Depuis la crise profonde qu’a provoquée la Guerre d’Irak en 2003, on pouvait pourtant se demander si cette façon informelle de faire de la politique n’était pas dépassée. Après tout, le « Triangle de Weimar » avait atteint ses objectifs, il n’était donc plus utile. De plus, il n’avait pas empêché que dans la Guerre d’Irak , la France et l’Allemagne se soient retrouvées dans un camp, avec la Russie, et la Pologne, dans un autre, avec les USA. Une évolution semblable se profile à l’horizon quand il s’agit de savoir si la Géorgie doit faire partie de l’OTAN et si l’Ukraine doit entrer dans l’Union européenne, quand il s’agit de savoir s’il faut installer un bouclier anti-missiles en Pologne et en République tchèque. Est-ce que l’Allemagne et la France n’ont rien appris de la Pologne et est-ce que la Pologne n’a rien appris de l’Allemagne et de la France ? Quand il y va des intérêts nationaux, aucun dialogue informel ne semble suffisant ! Et pourtant, dans cette période d’après-Guerre froide que nous vivons nous ne devrions pas avoir oublié les leçons de la Détente, à savoir qu’il n’y a jamais de sécurité contre ses adversaires potentiels, mais seulement avec eux. Toute politique de sécurité doit, sans angélisme évidemment, penser le besoin de sécurité de l’autre. Sur ces bases, il est possible que le « Triangle de Weimar » ait encore un sens s’il conduit ou même s’il force la France, l’Allemagne et la Pologne à parler entre elles pour que le dialogue avec la Russie ne soit pas interrompu. Sur le mode du Traité de l’Elysée entre la France et l’Allemagne. C’est cela même qui a conduit Dieter Bingen, directeur de l’Institut d’Etudes polonaises de Darmstadt, à souhaiter que les relations germano-polonaises prennent pour modèle les relations franco-allemandes telles que les régulent le Traité de l’Elysée. Ce ne sont pas les sujets qui manquent pour des consultations communes et de nouvelles initiatives ? Il suffit de penser au traité simplifié de Lisbonne, à la politique énergétique européenne, à une politique culturelle extérieure commune, etc…

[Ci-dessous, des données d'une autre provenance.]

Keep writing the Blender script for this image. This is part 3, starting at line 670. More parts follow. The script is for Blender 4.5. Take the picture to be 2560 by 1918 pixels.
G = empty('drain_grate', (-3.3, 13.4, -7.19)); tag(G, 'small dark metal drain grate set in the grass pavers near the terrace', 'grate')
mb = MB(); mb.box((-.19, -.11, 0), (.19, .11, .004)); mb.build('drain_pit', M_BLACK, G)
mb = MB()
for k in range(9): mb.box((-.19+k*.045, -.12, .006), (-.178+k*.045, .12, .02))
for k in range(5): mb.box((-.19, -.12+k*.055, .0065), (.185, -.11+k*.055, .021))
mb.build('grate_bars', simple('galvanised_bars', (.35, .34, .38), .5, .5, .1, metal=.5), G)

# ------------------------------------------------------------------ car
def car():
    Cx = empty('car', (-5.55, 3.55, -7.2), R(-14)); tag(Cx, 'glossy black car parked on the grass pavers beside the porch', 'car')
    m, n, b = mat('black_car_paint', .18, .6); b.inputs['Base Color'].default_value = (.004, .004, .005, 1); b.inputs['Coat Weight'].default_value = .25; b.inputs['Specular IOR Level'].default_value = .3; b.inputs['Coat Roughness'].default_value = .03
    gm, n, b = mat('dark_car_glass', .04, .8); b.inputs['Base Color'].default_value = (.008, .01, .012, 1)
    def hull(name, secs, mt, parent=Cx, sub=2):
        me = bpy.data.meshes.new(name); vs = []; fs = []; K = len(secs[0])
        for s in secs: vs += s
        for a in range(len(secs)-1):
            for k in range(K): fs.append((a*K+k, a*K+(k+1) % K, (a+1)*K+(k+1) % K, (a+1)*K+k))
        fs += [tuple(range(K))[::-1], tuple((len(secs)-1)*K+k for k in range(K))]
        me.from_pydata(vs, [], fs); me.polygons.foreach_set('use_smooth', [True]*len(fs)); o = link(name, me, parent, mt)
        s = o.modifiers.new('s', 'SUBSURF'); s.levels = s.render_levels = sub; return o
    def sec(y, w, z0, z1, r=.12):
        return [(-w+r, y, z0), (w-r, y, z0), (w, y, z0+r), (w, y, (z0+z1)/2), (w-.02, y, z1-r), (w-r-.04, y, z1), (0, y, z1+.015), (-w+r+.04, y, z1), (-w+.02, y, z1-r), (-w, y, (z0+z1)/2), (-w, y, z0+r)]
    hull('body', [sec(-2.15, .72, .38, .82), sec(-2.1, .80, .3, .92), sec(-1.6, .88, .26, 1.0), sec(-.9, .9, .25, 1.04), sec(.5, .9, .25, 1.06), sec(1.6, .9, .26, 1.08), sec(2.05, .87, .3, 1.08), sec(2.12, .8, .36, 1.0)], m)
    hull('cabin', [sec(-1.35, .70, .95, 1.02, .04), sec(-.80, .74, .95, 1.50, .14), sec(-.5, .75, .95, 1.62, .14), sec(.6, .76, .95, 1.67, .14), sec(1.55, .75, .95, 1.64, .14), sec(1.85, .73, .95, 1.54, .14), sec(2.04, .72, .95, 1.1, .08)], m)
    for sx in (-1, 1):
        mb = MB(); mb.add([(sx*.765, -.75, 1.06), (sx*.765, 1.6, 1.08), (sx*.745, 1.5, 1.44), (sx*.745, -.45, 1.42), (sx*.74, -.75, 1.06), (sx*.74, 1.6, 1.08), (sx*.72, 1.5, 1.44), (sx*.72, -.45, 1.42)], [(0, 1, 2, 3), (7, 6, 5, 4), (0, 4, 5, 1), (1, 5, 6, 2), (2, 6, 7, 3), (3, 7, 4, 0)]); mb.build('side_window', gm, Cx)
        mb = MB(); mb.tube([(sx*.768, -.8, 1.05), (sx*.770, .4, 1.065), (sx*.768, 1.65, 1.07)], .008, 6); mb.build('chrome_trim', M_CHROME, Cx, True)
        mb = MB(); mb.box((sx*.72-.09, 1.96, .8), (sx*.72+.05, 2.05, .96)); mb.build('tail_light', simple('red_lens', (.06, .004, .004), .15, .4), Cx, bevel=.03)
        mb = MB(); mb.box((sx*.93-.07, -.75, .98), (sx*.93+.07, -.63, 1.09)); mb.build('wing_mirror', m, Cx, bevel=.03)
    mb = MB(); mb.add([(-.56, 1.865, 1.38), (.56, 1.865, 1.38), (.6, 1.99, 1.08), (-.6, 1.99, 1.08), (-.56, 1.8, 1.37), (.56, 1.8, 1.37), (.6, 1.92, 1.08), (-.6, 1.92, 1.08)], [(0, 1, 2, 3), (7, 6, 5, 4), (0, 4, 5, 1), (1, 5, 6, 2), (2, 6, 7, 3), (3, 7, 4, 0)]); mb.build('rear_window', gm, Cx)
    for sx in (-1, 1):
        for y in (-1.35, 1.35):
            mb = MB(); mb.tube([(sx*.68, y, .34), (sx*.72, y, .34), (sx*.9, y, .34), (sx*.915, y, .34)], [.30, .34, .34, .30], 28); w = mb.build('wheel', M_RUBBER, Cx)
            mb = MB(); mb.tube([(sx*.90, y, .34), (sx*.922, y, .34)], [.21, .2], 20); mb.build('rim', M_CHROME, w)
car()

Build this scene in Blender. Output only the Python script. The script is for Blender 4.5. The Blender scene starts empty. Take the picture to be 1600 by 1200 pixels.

Quand les temps sont difficiles, ce n’est pas toujours le niveau le plus élevé qui importe, d’autres niveaux comptent. Comme le Traité de l’Elysée, le « Triangle de Weimar » a défini le cadre à partir duquel il est possible de développer et de multiplier les contacts à des niveaux moins élevés : entre jeunes, entre cercles d’entrepreneurs, entre Régions, etc… C’est, entre autres, le grand mérite du Comité pour la promotion de la coopération franco-germano-polonaise fondé par Klaus-Heinrich Standke.
Pour conclure, qu’il me soit permis de rappeler la mémoire de Bronislaw Geremek et de le remercier pour le message qu’il nous a laissé quand il nous dit que, lorsque la sécurité de l’Europe est garantie, il ne faut pas s’arrêter de se battre pour la démocratie et de fournir aux citoyens à qui on l’a promis, le bien-être attendu. B. Geremek avait une façon à la fois aimable et insistante d’en revenir toujours à l’essentiel. Sa voix à l’avenir nous manquera.
Notes
1.Traduction française de Roger Legras, vers 435-480, Messire Thadée , Paris, Editions l’Age d’Homme, 1992.